• _WHAT THE EXERCISE ASKS_
Write only the number of lines in the records beneath that hold "this".

• _PROVIDED RECORDS_
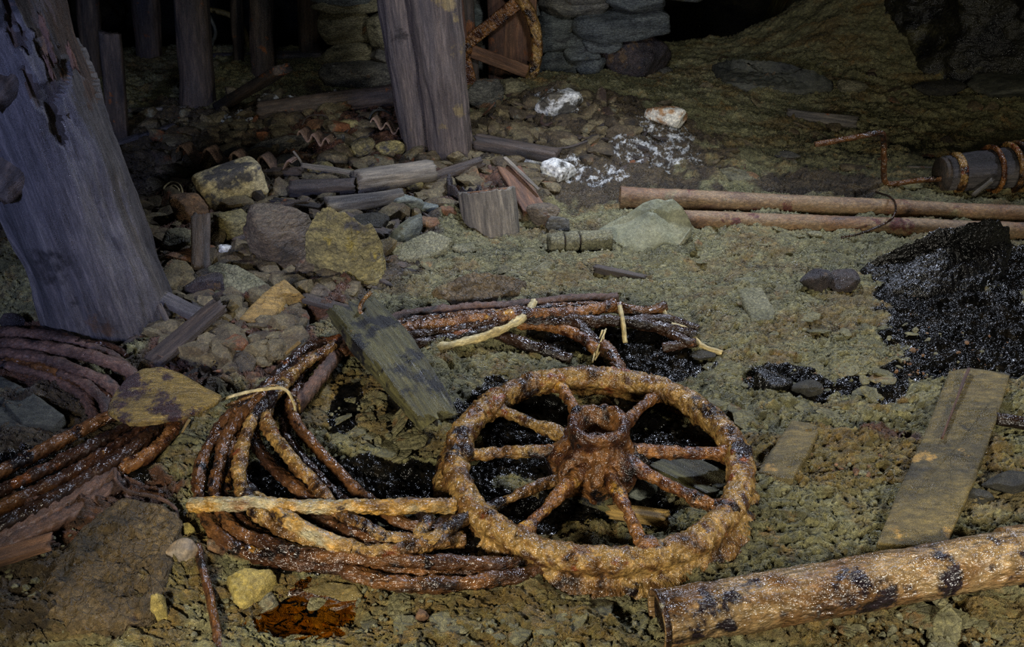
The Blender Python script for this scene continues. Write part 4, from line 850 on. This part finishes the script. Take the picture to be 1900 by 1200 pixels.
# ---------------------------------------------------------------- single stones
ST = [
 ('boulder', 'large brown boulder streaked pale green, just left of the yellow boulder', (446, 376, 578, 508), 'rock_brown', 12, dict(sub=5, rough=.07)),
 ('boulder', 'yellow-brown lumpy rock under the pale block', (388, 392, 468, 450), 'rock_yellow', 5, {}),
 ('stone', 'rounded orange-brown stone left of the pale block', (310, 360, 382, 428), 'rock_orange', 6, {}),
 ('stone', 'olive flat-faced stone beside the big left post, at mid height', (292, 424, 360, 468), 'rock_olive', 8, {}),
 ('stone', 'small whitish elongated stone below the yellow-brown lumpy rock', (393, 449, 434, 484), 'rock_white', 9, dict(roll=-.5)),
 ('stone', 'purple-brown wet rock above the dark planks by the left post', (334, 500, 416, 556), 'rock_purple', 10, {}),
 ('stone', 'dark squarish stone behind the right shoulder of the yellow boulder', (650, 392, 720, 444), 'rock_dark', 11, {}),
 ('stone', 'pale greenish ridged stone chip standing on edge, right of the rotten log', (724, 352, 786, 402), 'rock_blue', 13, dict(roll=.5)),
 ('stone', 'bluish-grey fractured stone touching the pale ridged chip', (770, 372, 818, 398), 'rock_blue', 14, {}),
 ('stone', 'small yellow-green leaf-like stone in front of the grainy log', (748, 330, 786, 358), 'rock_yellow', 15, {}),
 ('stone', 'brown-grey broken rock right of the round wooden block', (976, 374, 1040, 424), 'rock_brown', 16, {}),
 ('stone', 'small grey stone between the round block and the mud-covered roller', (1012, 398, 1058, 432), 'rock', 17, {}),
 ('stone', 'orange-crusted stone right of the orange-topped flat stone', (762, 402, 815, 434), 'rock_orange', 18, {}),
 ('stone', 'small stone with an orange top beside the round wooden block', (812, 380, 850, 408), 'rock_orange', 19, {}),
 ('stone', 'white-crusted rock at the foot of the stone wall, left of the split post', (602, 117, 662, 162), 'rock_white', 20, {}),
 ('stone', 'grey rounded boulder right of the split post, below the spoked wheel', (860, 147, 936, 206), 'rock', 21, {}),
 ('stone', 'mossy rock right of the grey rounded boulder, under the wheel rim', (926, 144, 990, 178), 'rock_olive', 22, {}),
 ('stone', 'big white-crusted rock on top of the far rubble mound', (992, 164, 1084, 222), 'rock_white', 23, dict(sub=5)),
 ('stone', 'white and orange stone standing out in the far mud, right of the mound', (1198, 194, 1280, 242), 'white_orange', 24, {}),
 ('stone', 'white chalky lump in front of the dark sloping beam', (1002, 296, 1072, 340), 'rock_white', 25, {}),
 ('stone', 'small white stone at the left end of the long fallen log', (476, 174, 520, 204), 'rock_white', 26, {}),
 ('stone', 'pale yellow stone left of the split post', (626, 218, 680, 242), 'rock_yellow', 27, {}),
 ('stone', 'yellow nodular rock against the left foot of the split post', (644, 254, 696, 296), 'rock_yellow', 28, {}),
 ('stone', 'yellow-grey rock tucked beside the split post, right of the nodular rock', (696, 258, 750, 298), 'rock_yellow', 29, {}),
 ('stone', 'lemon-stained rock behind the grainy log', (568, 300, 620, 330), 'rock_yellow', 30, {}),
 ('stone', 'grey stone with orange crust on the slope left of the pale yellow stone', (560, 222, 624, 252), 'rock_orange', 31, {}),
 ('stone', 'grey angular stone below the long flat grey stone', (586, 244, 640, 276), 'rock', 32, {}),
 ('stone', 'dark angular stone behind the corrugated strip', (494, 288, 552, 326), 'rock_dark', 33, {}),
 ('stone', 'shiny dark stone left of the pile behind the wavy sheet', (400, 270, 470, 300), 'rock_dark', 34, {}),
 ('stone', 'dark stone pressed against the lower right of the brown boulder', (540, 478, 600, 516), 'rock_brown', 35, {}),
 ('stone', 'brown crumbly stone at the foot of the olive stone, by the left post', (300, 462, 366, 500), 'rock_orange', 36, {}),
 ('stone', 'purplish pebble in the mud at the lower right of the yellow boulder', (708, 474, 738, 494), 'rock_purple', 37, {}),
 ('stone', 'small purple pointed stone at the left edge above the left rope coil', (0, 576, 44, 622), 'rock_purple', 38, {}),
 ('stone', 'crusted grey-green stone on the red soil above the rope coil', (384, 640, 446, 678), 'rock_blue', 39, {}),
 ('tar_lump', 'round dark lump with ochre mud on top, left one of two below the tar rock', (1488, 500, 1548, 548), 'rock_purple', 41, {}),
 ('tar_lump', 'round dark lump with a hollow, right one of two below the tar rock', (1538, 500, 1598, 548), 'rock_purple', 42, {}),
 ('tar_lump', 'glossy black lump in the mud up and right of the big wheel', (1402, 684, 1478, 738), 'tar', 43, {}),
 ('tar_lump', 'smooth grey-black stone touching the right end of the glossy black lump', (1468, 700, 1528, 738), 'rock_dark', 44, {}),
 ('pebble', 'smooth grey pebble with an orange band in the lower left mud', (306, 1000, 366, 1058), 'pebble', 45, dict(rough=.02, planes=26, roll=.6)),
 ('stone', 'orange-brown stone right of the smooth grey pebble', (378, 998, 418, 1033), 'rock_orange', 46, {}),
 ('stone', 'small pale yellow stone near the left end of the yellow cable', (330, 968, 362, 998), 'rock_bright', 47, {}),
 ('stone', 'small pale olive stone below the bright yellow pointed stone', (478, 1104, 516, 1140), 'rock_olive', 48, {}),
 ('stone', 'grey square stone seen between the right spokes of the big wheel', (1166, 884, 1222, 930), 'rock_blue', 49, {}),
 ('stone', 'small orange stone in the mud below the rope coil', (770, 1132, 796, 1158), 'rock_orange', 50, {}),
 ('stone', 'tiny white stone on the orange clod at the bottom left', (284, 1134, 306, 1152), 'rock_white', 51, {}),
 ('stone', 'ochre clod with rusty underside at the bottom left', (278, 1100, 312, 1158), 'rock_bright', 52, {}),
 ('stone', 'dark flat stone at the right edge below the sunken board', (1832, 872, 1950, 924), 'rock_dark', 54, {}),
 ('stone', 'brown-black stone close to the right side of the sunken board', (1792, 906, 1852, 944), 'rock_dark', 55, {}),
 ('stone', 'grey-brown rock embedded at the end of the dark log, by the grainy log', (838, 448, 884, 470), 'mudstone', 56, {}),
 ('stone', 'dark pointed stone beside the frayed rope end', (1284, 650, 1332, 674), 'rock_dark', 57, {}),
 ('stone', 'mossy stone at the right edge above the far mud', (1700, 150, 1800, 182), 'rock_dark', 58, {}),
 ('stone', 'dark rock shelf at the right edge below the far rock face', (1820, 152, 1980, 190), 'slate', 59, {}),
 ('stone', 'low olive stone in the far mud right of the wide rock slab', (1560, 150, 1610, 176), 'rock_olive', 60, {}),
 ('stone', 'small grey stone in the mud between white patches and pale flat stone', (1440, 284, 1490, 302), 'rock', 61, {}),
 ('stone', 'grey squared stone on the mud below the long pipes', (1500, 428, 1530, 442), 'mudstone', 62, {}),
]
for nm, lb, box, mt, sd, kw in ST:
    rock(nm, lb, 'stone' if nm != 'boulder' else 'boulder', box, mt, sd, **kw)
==
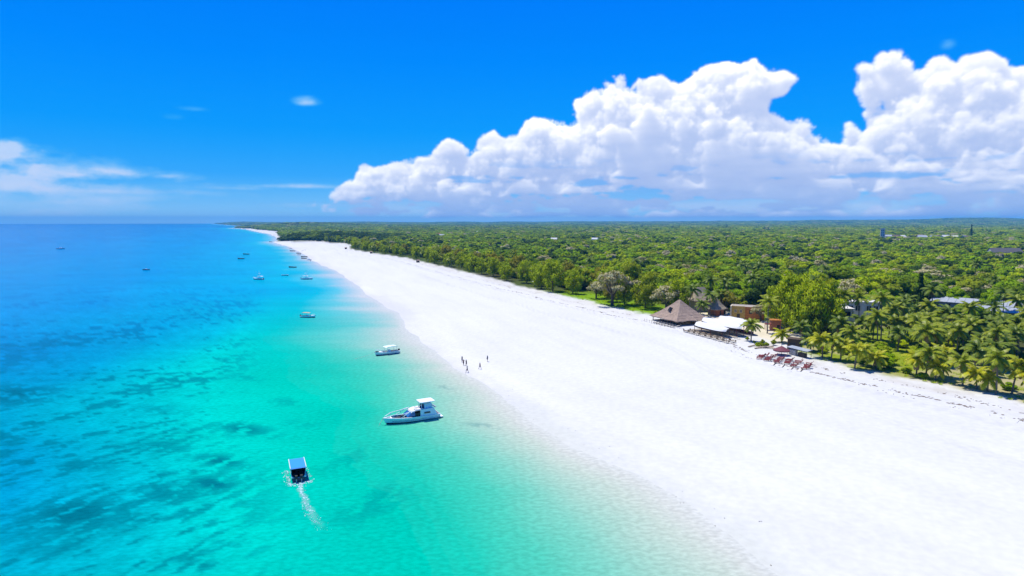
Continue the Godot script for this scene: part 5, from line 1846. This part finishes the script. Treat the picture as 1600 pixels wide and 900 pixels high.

• _TASK RESPONSE_
2